Acknowledging his own Western Roman Catholic perspective on ecclesiology, Gaillardetz skillfully traces the spread of a variety of Christianities after the age of the apostles, first eastward into Asia and Africa and more recently into newly imagined local churches led by courageous clergy and laypeople in Latin America, sub-Saharan Africa, and the Philippines in the twentieth and twenty-first centuries. Accordingly, the notion of Catholicity in the second chapter demands an understanding of church unity as irreducibly diversified and missional, resoundingly reaffirmed in the new final chapter in Gaillardetz’s analyses of Francis’s Laudato Si’ and Querida Amazonia and his pushing of the church toward local and global synods as a new way of governance.

The third chapter highlights Gaillardetz’s notion of “ecclesial vitality,” which he contrasts with Vatican II’s historically helpful but (in his view) ultimately inadequate theological distinction between the hierarchical-sacramental-institutional “fullness” of the Catholic Church and the varying degrees of structural and sacramental “defectiveness” in the non-Catholic churches. He thus helps the reader see how clearly Francis has chosen to focus on Christ-centered and Spirit-driven vitality as a marker of apostolic integrity in his own service to the communion of the church among its members and with the triune God. Chapters 4 and 5 on ministry and discipleship likewise resituate the question of ministry on the foundation of baptism, as opposed to ordination, as the primary category of ecclesial identity. He describes the permanent diaconate implemented in Chiapas by Bishop Samuel Ruiz, who empowered local Mayan leaders and parish catechists to study Scripture together and identify candidates for ordination based on mature and intimate knowledge of their communities. Subsequently, the diocese was able to discern the best way to form these deacons to serve the mission of the church in their context in Chiapas.

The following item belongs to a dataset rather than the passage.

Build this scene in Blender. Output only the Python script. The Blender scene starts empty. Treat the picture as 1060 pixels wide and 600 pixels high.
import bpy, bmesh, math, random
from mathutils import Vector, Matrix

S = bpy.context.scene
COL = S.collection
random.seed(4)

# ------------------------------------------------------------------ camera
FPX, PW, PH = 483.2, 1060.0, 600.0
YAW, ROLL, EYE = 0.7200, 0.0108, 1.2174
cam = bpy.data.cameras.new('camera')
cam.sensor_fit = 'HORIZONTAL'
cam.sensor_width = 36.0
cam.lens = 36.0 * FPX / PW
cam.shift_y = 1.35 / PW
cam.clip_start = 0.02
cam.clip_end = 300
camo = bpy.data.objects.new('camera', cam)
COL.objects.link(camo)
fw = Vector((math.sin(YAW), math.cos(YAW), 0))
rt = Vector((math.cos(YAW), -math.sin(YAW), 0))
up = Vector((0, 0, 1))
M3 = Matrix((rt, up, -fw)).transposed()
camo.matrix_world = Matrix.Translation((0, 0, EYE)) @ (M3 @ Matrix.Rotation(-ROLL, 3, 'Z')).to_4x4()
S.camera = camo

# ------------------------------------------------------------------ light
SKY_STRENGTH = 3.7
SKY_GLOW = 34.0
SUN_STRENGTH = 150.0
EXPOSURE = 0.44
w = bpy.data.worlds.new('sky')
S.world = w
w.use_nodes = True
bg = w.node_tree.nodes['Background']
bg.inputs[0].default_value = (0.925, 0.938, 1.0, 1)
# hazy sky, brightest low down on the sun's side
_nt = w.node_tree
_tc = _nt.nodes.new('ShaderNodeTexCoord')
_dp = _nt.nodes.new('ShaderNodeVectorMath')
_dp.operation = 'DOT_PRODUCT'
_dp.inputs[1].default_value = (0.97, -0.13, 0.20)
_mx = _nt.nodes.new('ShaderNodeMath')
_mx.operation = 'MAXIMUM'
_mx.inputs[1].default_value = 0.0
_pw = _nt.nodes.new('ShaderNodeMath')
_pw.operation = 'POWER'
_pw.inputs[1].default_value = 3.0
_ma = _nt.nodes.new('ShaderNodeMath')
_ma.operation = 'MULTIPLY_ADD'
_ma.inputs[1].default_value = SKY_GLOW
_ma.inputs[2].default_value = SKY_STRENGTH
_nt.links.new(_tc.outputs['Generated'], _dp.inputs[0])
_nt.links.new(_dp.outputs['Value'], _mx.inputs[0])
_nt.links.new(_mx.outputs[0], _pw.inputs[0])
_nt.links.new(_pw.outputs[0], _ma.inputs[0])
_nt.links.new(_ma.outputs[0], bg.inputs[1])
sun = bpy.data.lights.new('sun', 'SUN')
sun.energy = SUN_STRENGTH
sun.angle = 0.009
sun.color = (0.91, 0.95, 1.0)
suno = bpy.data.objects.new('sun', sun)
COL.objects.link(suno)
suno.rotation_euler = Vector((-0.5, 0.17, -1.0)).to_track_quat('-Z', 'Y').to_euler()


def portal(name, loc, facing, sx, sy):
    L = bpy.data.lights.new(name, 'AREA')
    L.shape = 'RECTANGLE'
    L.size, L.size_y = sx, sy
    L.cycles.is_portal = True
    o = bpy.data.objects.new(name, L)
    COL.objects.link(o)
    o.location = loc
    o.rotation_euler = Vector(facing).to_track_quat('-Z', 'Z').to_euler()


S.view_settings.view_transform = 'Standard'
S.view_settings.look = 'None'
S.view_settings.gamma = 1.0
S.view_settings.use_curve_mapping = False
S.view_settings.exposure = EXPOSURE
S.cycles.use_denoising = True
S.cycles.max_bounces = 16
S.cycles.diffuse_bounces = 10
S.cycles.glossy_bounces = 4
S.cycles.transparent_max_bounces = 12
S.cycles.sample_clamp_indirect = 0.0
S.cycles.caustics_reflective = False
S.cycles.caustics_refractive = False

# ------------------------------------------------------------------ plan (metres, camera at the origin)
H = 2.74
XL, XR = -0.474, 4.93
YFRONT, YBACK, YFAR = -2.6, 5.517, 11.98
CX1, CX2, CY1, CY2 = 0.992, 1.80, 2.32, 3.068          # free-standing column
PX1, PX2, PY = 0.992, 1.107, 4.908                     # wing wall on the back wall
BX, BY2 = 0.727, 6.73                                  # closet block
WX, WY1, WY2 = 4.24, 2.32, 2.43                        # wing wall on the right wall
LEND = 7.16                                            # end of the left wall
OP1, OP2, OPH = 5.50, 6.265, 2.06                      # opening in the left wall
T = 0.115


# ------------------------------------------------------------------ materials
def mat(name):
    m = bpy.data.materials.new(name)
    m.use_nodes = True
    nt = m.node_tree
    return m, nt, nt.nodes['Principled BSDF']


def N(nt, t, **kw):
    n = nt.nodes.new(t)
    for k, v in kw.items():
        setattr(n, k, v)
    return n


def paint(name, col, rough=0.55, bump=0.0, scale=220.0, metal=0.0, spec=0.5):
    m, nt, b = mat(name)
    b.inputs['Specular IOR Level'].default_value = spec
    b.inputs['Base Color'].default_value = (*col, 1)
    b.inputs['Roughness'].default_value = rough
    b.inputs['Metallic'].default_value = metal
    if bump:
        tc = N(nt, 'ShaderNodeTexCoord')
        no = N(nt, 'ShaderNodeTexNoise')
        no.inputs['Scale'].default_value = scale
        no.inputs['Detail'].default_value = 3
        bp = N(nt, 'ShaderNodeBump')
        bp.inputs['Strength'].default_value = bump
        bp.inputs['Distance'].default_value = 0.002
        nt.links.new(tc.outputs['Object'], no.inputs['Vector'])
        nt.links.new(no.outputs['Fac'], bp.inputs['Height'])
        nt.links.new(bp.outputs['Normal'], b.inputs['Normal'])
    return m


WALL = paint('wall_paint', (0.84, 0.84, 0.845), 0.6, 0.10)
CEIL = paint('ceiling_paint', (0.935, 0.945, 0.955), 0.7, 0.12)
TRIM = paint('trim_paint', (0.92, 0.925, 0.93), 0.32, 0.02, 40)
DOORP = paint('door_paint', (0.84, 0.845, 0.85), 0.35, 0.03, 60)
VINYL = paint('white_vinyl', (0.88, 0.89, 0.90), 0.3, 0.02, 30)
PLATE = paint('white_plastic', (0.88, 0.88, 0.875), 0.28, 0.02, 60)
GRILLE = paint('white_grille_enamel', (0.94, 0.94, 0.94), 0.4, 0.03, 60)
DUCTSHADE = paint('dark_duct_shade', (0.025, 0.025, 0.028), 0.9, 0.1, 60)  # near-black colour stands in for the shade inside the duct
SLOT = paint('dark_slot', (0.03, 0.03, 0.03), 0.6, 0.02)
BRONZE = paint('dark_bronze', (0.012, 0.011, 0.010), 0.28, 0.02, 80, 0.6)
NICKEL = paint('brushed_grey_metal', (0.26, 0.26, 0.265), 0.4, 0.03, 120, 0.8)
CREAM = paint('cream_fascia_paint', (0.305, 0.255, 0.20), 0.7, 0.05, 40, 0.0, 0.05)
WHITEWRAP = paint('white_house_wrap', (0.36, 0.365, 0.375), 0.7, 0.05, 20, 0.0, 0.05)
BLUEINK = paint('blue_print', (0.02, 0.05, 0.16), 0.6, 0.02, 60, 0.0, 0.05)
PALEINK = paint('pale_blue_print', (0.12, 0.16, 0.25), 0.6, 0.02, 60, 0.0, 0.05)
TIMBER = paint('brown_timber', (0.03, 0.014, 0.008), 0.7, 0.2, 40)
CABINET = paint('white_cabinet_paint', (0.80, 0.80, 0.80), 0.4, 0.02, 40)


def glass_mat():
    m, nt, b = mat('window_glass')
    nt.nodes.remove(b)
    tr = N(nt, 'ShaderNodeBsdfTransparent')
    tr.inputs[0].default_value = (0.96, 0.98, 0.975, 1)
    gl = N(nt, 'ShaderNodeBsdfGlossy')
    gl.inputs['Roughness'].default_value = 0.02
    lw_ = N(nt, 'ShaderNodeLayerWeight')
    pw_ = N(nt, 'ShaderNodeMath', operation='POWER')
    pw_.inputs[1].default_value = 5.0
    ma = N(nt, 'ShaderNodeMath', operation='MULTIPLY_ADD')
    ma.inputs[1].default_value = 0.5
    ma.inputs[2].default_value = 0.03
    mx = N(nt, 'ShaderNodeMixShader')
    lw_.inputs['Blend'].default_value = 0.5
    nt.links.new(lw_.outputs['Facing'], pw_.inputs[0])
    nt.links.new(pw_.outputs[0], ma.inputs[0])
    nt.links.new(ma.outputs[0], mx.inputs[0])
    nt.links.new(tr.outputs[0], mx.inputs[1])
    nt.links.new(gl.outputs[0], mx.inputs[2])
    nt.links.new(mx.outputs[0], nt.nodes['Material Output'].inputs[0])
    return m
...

In Chapters 6 and 7 on memory and the church’s ministry of memory, he points to a constructive tension between Eastern Orthodox John Zizioulas’s sacramental-symbolic emphasis on memory and Roman Catholic Johann Baptist Metz’s emphasis on the apocalyptic volatility of the memory of Jesus through history. This tension then renders more fruitful an existing tension between the Western historical emphasis on the facticity of episcopal succession from the twelve apostles and the Eastern emphasis on the twelve as the sign of an eschatological gathering in the kingdom of God. The concept of memory in the 2008 edition thus serves as a bridge to chapter e in the revised edition, in which Gaillardetz recapitulates the themes of the whole book in light of Pope Francis’s ministry, focusing especially on the themes of mission and communion. Responding to critics who see too much risk in communion ecclesiology’s emphasis on the universal, the sacramental, and the mystical to the detriment of the historical, the particular, and the culturally diverse, he lifts up Francis’s synodality movement as an expression of the Vatican II concept of subsidiarity (as opposed to mere “decentralization”). His ministry in “real time” has demonstrated how Pope Francis longs for the global church to see itself and live as a “communion of communions,” guided by a “listening orthodoxy” that remains ever open to the reality of the Spirit’s grace in local churches that govern themselves in context. Once again, Richard Gaillardetz has helped theologians in carrying out this task of fostering a renewed and ever-renewable vision in the church.